1. Direct Economic Multiplier

Current petrol and diesel imports cost New Zealand approximately $6–7 billion per year (price-dependent).

As EV penetration rises:

  • Imported fuel spending falls.
  • Electricity demand rises domestically.
  • Capital remains in the New Zealand economy.

Even partial electrification produces savings many times larger than the annual cost of LNG insurance (~$200 million/year).

Order of magnitude effect:
Fuel displacement savings are roughly 30× larger than LNG fixed cost.


2. System Reliability Multiplier

EVs provide:

  • Flexible charging load
  • Embedded storage (V2G capability)
  • Peak demand reduction

At 1 million EVs:

  • ~1–1.5 GW peak elasticity
  • ~20–30 GWh distributed storage
  • Reduced hydro drawdown during evening peaks

This directly strengthens dry-year resilience and reduces the probability that LNG would be required.


3. Renewable Investment Multiplier

Accelerated EV uptake:

  • Absorbs renewable overbuild
  • Reduces curtailment risk
  • Improves economics of wind and solar
  • Supports flexible export load (e.g. ammonia)

It increases utilisation of domestic generation assets.
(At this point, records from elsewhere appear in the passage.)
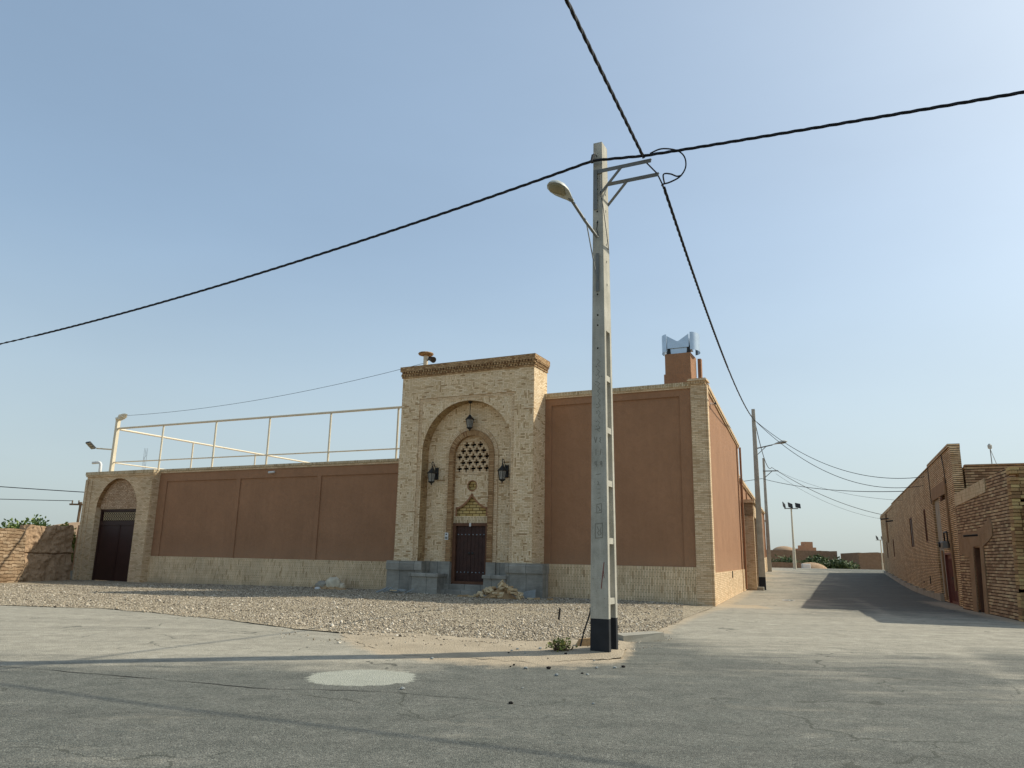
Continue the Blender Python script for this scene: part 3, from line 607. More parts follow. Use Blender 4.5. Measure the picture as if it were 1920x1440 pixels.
# ------------------------------------------------------------------ entrance portal
PX = -8.24                                                                   # portal axis
def portal():
    t = thing('entrance_portal', 'tall buff brick entrance portal with arched niche, lattice screen and grey stone base', 'portal', (PX, -1, 0), FA)
    xl, xr, yf, ya, yb = -11.05, -5.6, -1.0, -.955, -.5
    ax0, ax1, atop = -10.26, -6.34, 7.03; Ra, za = 1.84, 5.0
    mb = MB()
    mb.box(xl, ax0, yf, ya, 1.1, 7.87, 'k'); mb.box(ax1, xr, yf, ya, 1.1, 7.87, 'k'); mb.box(ax0, ax1, yf, ya, atop, 7.87, 'klr')
    arch = lambda x: za+math.sqrt(max(0, Ra*Ra-(x-PX)**2))
    xs = frange(PX-Ra, PX+Ra, 64); xs = [PX-Ra*math.cos(math.pi*i/64) for i in range(65)]
    mb.columns([ax0]+[PX-Ra], [(lambda x: 1.1, lambda x: atop)], ya); mb.columns([PX+Ra, ax1], [(lambda x: 1.1, lambda x: atop)], ya)
    mb.columns(xs, [(arch, lambda x: atop)], ya)
    # sides, back and top of the block
    mb.box(xl, xl+.3, ya, .14, -.3, 7.87, 'f'); mb.box(xr-.3, xr, ya, .14, -.3, 7.87, 'f'); mb.box(xl+.3, xr-.3, .04, .14, -.3, 7.87); mb.box(xl+.3, xr-.3, ya, .04, 7.8, 7.87, 'f')
    mb.box(xl+.3, PX-Ra-.02, yb, .04, -.3, 7.8, ''); mb.box(PX+Ra+.02, xr-.3, yb, .04, -.3, 7.8, '')
    mb.build('portal_wall', M_['weave'], t, FA)
    # border of soldier bricks round the recessed field
    mb = MB()
    for x in (ax0+.005, ax1-.115): mb.box(x, x+.11, ya-.014, ya, 1.2, atop-.002)
    mb.box(ax0+.12, ax1-.12, ya-.014, ya, atop-.115, atop-.002); mb.build('field_border', M_['buff'], t, FA)
    # arch reveal
    out = [(PX-Ra, 1.1)]+[(PX-Ra*math.cos(math.pi*i/48), za+Ra*math.sin(math.pi*i/48)) for i in range(49)]+[(PX+Ra, 1.1)]
    mb = MB(); mb.ribbon(out, ya, yb); mb.build('arch_reveal', M_['reveal'], t, FA, merge=True)
    # niche back wall with the inner arch cut out
    ri, zi = .72, 4.9; inner = lambda x: zi+math.sqrt(max(0, ri*ri-(x-PX)**2))
    mb = MB(); mb.columns([PX-Ra-.05, PX-ri], [(lambda x: 1.1, lambda x: 7.)], yb); mb.columns([PX+ri, PX+Ra+.05], [(lambda x: 1.1, lambda x: 7.)], yb)
    mb.columns([PX-ri*math.cos(math.pi*i/40) for i in range(41)], [(inner, lambda x: 7.)], yb)
    mb.build('niche_wall', M_['weave'], t, FA)
    # two-stepped brick arch ring round the door bay
    for r0, r1, y0, m in ((.93, 1.07, yb-.035, 'buff'), (.72, .93, yb-.075, 'red')):
        mb = MB(); n = 48; l = 0.
        P = lambda r: [(PX-r, 1.1)]+[(PX-r*math.cos(math.pi*i/n), zi+r*math.sin(math.pi*i/n)) for i in range(n+1)]+[(PX+r, 1.1)]
        A, B = P(r0), P(r1)
        for i in range(len(A)-1):
            dl = math.hypot(B[i+1][0]-B[i][0], B[i+1][1]-B[i][1])*.9
            mb.face([(A[i][0], y0, A[i][1]), (A[i+1][0], y0, A[i+1][1]), (B[i+1][0], y0, B[i+1][1]), (B[i][0], y0, B[i][1])][::-1], [(r0, l), (r0, l+dl), (r1, l+dl), (r1, l)][::-1]); l += dl
        mb.ribbon(B, y0, yb+.01, True); mb.ribbon(A, y0, yb+.2 if r0 == .72 else yb+.01)
        mb.build('arch_ring', M_[m], t, FA)
    # lattice screen of cross-shaped openings
    yl = yb+.08; crosses = []
    for r, n in enumerate((5, 4, 5, 4, 3)):
        z = 4.44+r*.215
        for i in range(n): crosses.append((PX+(i-(n-1)/2)*.28, z))
    gx = {PX-.8, PX+.8}; gz = {4.22, 5.68}
    for cx, cz in crosses:
        gx |= {round(cx+d, 4) for d in (-.108, -.04, .04, .108)}; gz |= {round(cz+d, 4) for d in (-.112, -.038, .038, .112)}
    gx = sorted(gx); gz = sorted(gz)
    def hole(x, z): return any((abs(x-cx) < .108 and abs(z-cz) < .038) or (abs(x-cx) < .04 and abs(z-cz) < .112) for cx, cz in crosses)
    mb = MB()
    for a, b in zip(gx, gx[1:]):
        for c, d in zip(gz, gz[1:]):
            if b-a < 1e-5 or d-c < 1e-5 or hole((a+b)/2, (c+d)/2): continue
            mb.face([(a, yl, c), (b, yl, c), (b, yl, d), (a, yl, d)])
    solid(mb.build('lattice_screen', M_['buff'], t, FA, merge=True), .12, -1)
    mb = MB(); mb.box(PX-.9, PX+.9, -.1, -.05, 3.9, 5.9); mb.build('shade_backing', M_['dark'], t, FA)  # near-black sheet puts the unlit interior's shade behind the openings
    # panel over the door with ogee and roundel recesses
    og = lambda x: 3.06+.50*(1-min(1, abs(x-PX)/.64))**1.9 if abs(x-PX) < .655 else 2.74
    cl = lambda x: 3.82-math.sqrt(max(0, .04-(x-PX)**2)); ch = lambda x: 3.82+math.sqrt(max(0, .04-(x-PX)**2))
    mb = MB(); xs = sorted(set([PX-.8, PX+.8, PX-.655, PX+.655, PX-.2, PX+.2]+[PX-.65+1.3*i/60 for i in range(61)]))
    for a, b in zip(xs, xs[1:]):
        m = (a+b)/2; c0 = abs(m-PX) < .2
        if abs(m-PX) > .655: sp = [(lambda x: 2.5, lambda x: 4.23)]
        else:
            sp = [(lambda x: 2.5, lambda x: 2.74)]
            sp += [(og, cl), (ch, lambda x: 4.23)] if c0 else [(og, lambda x: 4.23)]
        mb.columns([a, b], sp, yl)
    solid(mb.build('door_panel', M_['weave'], t, FA, merge=True), .09, -1)
    mb = MB(); mb.columns([PX-.70, PX+.70], [(lambda x: 2.7, lambda x: 4.1)], yl+.085); mb.build('recess_brickwork', M_['yellow'], t, FA)
    oz = [(PX-.655, 2.74)]+[(x, og(x)) for x in frange(PX-.652, PX+.652, 40)]+[(PX+.655, 2.74)]
    for P in (oz, [(PX+.2*math.cos(a), 3.82+.2*math.sin(a)) for a in frange(0, 2*math.pi, 28)]):
        mb = MB()
        for (xa, z_a), (xb, z_b) in zip(P, P[1:]):
            d = Vector((xb-xa, 0, z_b-z_a)).normalized()*.5; nx_, nz_ = (-d.z*.07, d.x*.07) if len(P) < 40 else (d.z*.13, -d.x*.13)
            mb.face([(xa, yl-.006, z_a), (xb, yl-.006, z_b), (xb+nx_, yl-.006, z_b+nz_), (xa+nx_, yl-.006, z_a+nz_)])
        mb.build('recess_edging', M_['stuccod'], t, FA)
    mb = MB(); mb.box(PX-.72, PX+.72, yl-.012, yl+.1, 2.5, 2.72); mb.build('lintel', M_['buffv'], t, FA)
    # cornice: dentil rows between slabs
    mb = MB(); mb.box(xl-.03, xr+.03, yf-.04, .17, 7.87, 7.93); mb.box(xl-.05, xr+.05, yf-.06, .19, 8.0, 8.03); mb.box(xl-.08, xr+.08, yf-.10, .22, 8.12, 8.3)
    mb.box(xl-.01, xr+.01, yf-.02, .15, 7.93, 8.0); mb.box(xl-.03, xr+.03, yf-.04, .17, 8.03, 8.12)
    x = xl-.04
    while x < xr+.02:
        mb.box(x, x+.06, yf-.075, yf-.022, 7.932, 7.998); mb.box(x+.05, x+.11, yf-.10, yf-.042, 8.032, 8.118); x += .115
    y = yf
    while y < .1:
        mb.box(xr+.012, xr+.06, y, y+.06, 7.932, 7.998); mb.box(xr+.032, xr+.09, y+.05, y+.11, 8.032, 8.118); y += .115
    mb.build('cornice', M_['cornice'], t, FA)
    # grey stone base
    for x0, x1 in ((-11.28, -9.82), (-6.52, -5.18)):
        mb = MB(); mb.box(x0, x1, -1.06, -.6, -.3, .84)
        mb.bev(x0-.03, x1+.02, -1.11, -.55, .84, 1.10, .02); mb.box(x0-.01, x1+.01, -1.09, -.55, 1.10, 1.16)
        mb.build('stone_plinth', M_['stone'], t, FA)
    for x0, x1 in ((PX-1.84, PX-1.07), (PX+1.07, PX+1.84)):
        mb = MB(); mb.box(x0, x1, yb-.03, yb+.1, -.1, 1.16); mb.build('niche_dado', M_['stone'], t, FA)
    for s in (-1, 1):
        mb = MB(); xa = PX+s*.72; xb = PX+s*1.08
        mb.box(min(xa, xb), max(xa, xb), yb-.10, yb+.16, .3, 1.16); mb.build('jamb_base', M_['stone'], t, FA)
    for x0, x1, yq in ((-10.22, -9.02, -1.28), (-7.36, -6.46, -1.18)):
        mb = MB(); mb.box(x0+.04, x1-.04, yq+.05, yb, -.3, .64); mb.bev(x0, x1, yq, yb, .64, .75, .015); mb.build('stone_bench', M_['stone'], t, FA)
    mb = MB(); mb.bev(-9.46, -7.4, -1.0, yb+.2, -.2, .215, .012); mb.build('step', M_['stone'], t, FA)
    mb = MB(); mb.bev(-9.30, -7.38, -.74, yb+.2, .2, .40, .012); mb.build('step', M_['stone'], t, FA)
    # door
    mb = MB(); yd = yb+.14
    mb.box(PX-.72, PX-.60, yd-.1, yd+.1, .40, 2.5); mb.box(PX+.60, PX+.72, yd-.1, yd+.1, .40, 2.5); mb.box(PX-.60, PX+.60, yd-.1, yd+.1, 2.4, 2.5); mb.box(PX-.6, PX+.6, yd-.1, yd+.1, .40, .5)
    mb.build('door_frame', M_['oldwood'], t, FA)
    for x0, x1 in ((PX-.59, PX-.008), (PX+.008, PX+.59)):
        mb = MB(); mb.box(x0, x1, yd-.02, yd+.05, .505, 2.395)
        for i in range(1, 4): xx = x0+(x1-x0)*i/4; mb.box(xx-.006, xx+.006, yd-.028, yd-.02, .52, 2.38)
        for z in (.75, 2.1):
            mb.box(x0+.01, x1-.01, yd-.03, yd-.02, z-.05, z+.05)
        lf = mb.build('door_leaf', M_['wood'], t, FA)
        for z in (.8, 2.1):
            for i in range(4):
                mb = MB(); mb.lathe([(.028, .0), (.022, .015), (0.002, .028)], (x0+(i+.5)*(x1-x0)/4, yd-.03, z), 8, 'y'); mb.build('stud', M_['steel'], lf, FA)
    for x in (PX-.07, PX+.07):
        mb = MB(); mb.lathe([(.05, 0), (.045, .012), (.015, .02), (.015, .05), (.001, .055)], (x, yd-.02, 1.45), 10, 'y'); mb.build('door_knocker', M_['iron'], t, FA)
    mb = MB(); mb.box(PX-.03, PX+.03, yd-.14, yd-.1, 2.38, 2.5); mb.build('door_sensor', M_['white'], t, FA)
    return t
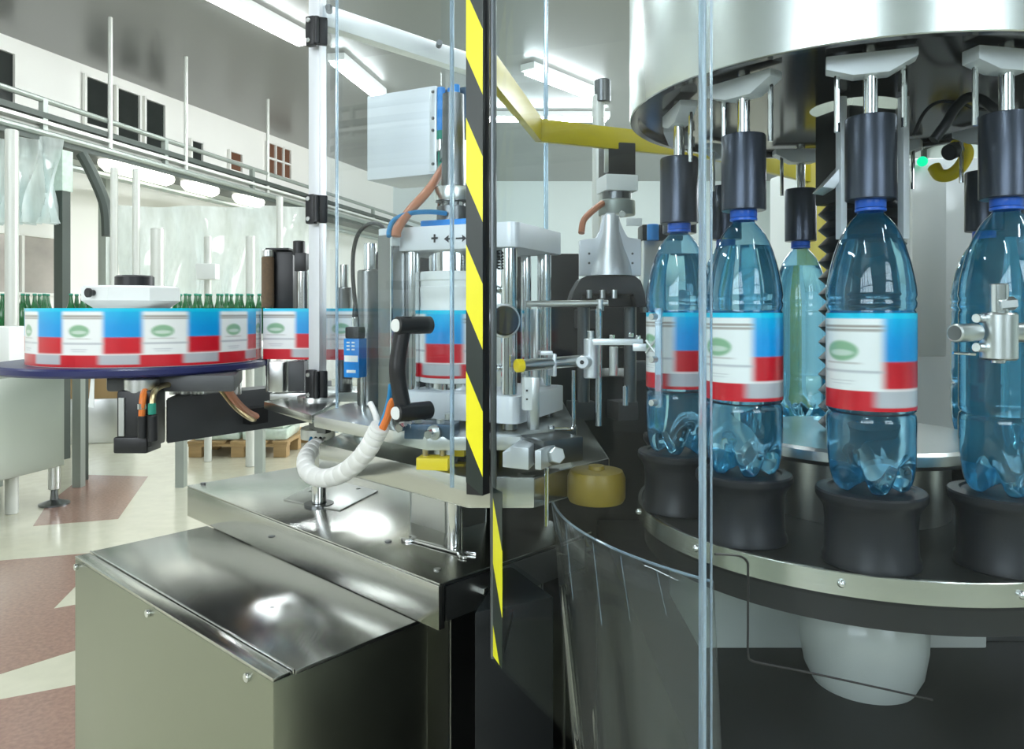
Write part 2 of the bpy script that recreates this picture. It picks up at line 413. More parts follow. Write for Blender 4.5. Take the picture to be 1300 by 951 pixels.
# ceiling lights
def ceiling_light(p0, p1, label):
    p0 = Vector(p0); p1 = Vector(p1); d = p1-p0; L = d.length; ang = math.atan2(d.y, d.x); c = (p0+p1)/2
    t = thing('ceiling_light', label, 'light', (c.x, c.y, ZC-.12), 'fluorescent ceiling lights')
    MB().box((c.x, c.y, ZC-.04), (L+.08, .2, .08), ang, .01).build('housing', 'white', t)
    MB().box((c.x, c.y, ZC-.095), (L, .15, .04), ang, .012).build('diffuser', 'lamp', t)
    return t
zl = ZC-.1-H
def cl(px0, py0, px1, py1, label):
    a = onz(px0, 2*HY-py0, -zl); b = onz(px1, 2*HY-py1, -zl)
    ceiling_light((a.x, a.y, 0), (b.x, b.y, 0), label)
cl(262, -8, 386, 56, 'long bright ceiling light left of the hinged door post')
cl(428, 80, 480, 122, 'ceiling light seen through the door above the silver box')
cl(672, 92, 762, 127, 'ceiling light seen between yellow arm and steel hood')
cl(610, 152, 770, 152, 'crosswise lamp added as a bright reflection just above the yellow arm')  # white reflection strip built as an added lamp
for i, (x, y) in enumerate(((-4.2, 1.2), (-3.4, 4.0), (-.8, 1.6), (-.2, 4.2), (2.4, 2.6), (2.9, 5.6), (-1.6, -1.6), (1.6, -1.2), (4.2, 9.0), (2.6, .3))):  # out-of-view fixtures put in to provide light; the last brightens the right background
    ceiling_light((x-.2*wd.x/wd.y, y-.65, 0), (x+.2*wd.x/wd.y, y+.65, 0), 'unseen ceiling light %s' % ('over the left aisle beside the photographer', 'over the left aisle above the label reel', 'just ahead of and above the photographer', 'above the labelling machine', 'above the bottle carousel', 'beyond and above the carousel hood', 'behind the photographer on the left', 'behind the photographer on the right', 'in the far right bay of the hall', 'added to the right of the photographer')[i])

# overhead pipe rack along the left wall
def gx(Y): return -4.1+.2286*(Y-6)
def gline(z, r, y0=3.5, y1=15.9, off=0, n=8):
    return MB().cyl((gx(y0)+off, y0, H+z), (gx(y1)+off, y1, H+z), r, n=n)
rk = thing('pipe_rack', 'grey overhead pipe rack running along the left wall', 'rack', (gx(9), 9, H+1.45))
gang = math.atan2(1, .2286)
def gbox(z, w, h, name, m, off=0):
    c = V(gx(9.7)+off, 9.7, H+z); MB().box(c, (12.6, w, h), gang).build(name, m, rk)
gline(1.80, .025).build('handrail', 'rail_green', rk)
gbox(1.665, .06, .05, 'beam', 'rail_dark')
gbox(1.60, .30, .03, 'tray', 'pale_pipe', -.1)
gline(1.545, .04, off=-.05).build('pipe', 'pale_pipe', rk)
gline(1.50, .03, off=.06).build('pipe', 'rail_green', rk)
gbox(1.455, .34, .05, 'beam', 'rail_dark', -.12)
gbox(1.490, 1.0, .02, 'soffit', 'rail_green', -.5)
gline(1.30, .03, off=-.1).build('pipe', 'rail_green', rk)
for Y in (5.0, 6.4, 7.9, 9.5, 11.3, 13.2):
    MB().box((gx(Y), Y, H+1.62), (.05, .05, .38), gang).build('bracket', 'rail_green', rk)
for px, Y in ((140, 7.1), (236, 8.2), (340, 9.85)):
    MB().cyl((xat(px, Y), Y, H+1.5), (xat(px, Y), Y, ZC), .022, n=8).build('hanger_rod', 'pale_pipe', rk)
for px, nm in ((160, 'leftmost short bulkhead lamp under the pipe rack'), (196, 'second bulkhead lamp from the left under the pipe rack'), (257, 'third bulkhead lamp from the left under the pipe rack'), (318, 'rightmost bulkhead lamp under the pipe rack, nearest the door post')):
    Y = 5.4716/((650-px)/950+.2286); c = V(gx(Y)-.02, Y, H+1.40)
    t = thing('bulkhead_lamp', nm, 'light', c, 'oval lamps under the pipe rack')
    MB().lathe(c, [(0, -.30), (.05, -.285), (.08, -.21), (.08, .21), (.05, .285), (0, .30)], 14, (.2286, 1, 0)).build('diffuser', 'lamp_warm', t)
    MB().box(c+V(0, 0, .075), (.56, .12, .05), gang).build('housing', 'rail_dark', t)

# columns, posts and brace below the rack
def post(name, px, y1, Y, w, m, label, cat='post', round_=False, zb=0):
    x = xat(px, Y); z1 = H-(y1-HY)*Y/FPX
    b = MB()
    if round_: b.cyl((x, Y, zb), (x, Y, z1), w/2, n=12)
    else: b.box((x, Y, z1/2), (w, w, z1), gang, .006)
    return tag(b.build(name, m), label, cat)
c0 = thing('steel_column', 'dark square steel column with pale sleeve under the pipe rack', 'column', (xat(79, 6.3), 6.3, 0))
MB().box((xat(79, 6.3), 6.3, 1.25), (.085, .085, 2.5), gang).build('shaft', 'rail_dark', c0)
MB().box((xat(79, 6.3), 6.3, 2.42), (.11, .11, .34), gang).build('sleeve', 'wrap', c0)
MB().tube([at(104, 196, 6.5), at(118, 222, 6.5), at(134, 262, 6.5), at(137, 300, 6.5)], .05, 8).build('brace', 'rail_dark', c0)
post('steel_post', 134, 205, 7.9, .1, 'rail_green', 'grey green steel post right of the dark column')
post('white_post', 15, 165, 4.6, .075, 'pale_pipe', 'white round post at the left picture edge', round_=True)
post('white_post', 145, 213, 5.2, .05, 'pale_pipe', 'thin white post behind the left side of the label reel hub', round_=True, zb=H-.2)
post('white_post', 173, 215, 5.25, .05, 'pale_pipe', 'thin white post behind the centre of the label reel hub', round_=True, zb=H-.2)
post('white_post', 200, 290, 5.32, .09, 'pale_pipe', 'thick white post behind the right side of the label reel hub', round_=True, zb=H-.2)
post('white_post', 264, 300, 6.2, .06, 'pale_pipe', 'white post carrying a small white box behind the green bottles', round_=True)
post('white_post', 355, 250, 6.6, .06, 'pale_pipe', 'white post just left of the hinged door post', round_=True)
post('white_post', 318, 300, 6.0, .075, 'pale_pipe', 'white post left of the brown and black roller housing', round_=True)
p = at(264, 345, 6.14); tag(MB().box(p, (.16, .1, .13), 0, .01).build('junction_box', 'white'), 'small white junction box on a white post', 'box')
# clear film hung under the rack
def film(px0, px1, yt, yb, Y0, Y1, label, seed):
    rnd = random.Random(seed); n, mrows = 60, 14; bm = MB(); t = bm.bm; g = []
    ph = [rnd.uniform(0, 6) for _ in range(4)]
    for i in range(n+1):
        u = i/n; Y = Y0+(Y1-Y0)*u; px = px0+(px1-px0)*u; col = []
        for j in range(mrows+1):
            v = j/mrows; q = at(px, yt+(yb-yt)*v, Y)
            q.y += .10*v*math.sin(u*40+ph[0]+v*3)+.06*math.sin(u*17+ph[1]-v*4)
            col.append(t.verts.new(q))
        g.append(col)
    for i in range(n):
        for j in range(mrows): t.faces.new((g[i][j], g[i+1][j], g[i+1][j+1], g[i][j+1]))
    return tag(bm.build('film_curtain', 'film'), label, 'curtain')
film(-20, 76, 175, 284, 5.9, 6.2, 'pale plastic film curtain hanging left of the dark column', 3)
film(150, 400, 262, 395, 6.6, 7.4, 'pale plastic film curtain draped behind the label reel', 5)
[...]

4. Geopolitical Risk Multiplier

Oil imports represent a larger geopolitical exposure than dry-year gas risk.

Electrification:

  • Reduces exposure to global oil markets
  • Increases energy sovereignty
  • Improves balance of payments stability


5. Net Portfolio Effect

When electrification is accelerated:

  • Renewable overbuild becomes more viable.
  • Hydro seasonal storage becomes more effective.
  • Flexible export becomes more economic.
  • LNG utilisation probability declines.

Electrification amplifies each pillar of the domestic portfolio.


Conclusion

Accelerated EV adoption acts as a structural multiplier on the domestic energy strategy:

  • Financial multiplier (multi-billion fuel savings)
  • Reliability multiplier (peak elasticity + storage)
  • Investment multiplier (renewable utilisation)
  • Sovereignty multiplier (reduced import dependence)
  • Capital cost to EV owners

Without accelerated electrification, the domestic portfolio is weaker. With accelerated electrification, LNG becomes materially less necessary.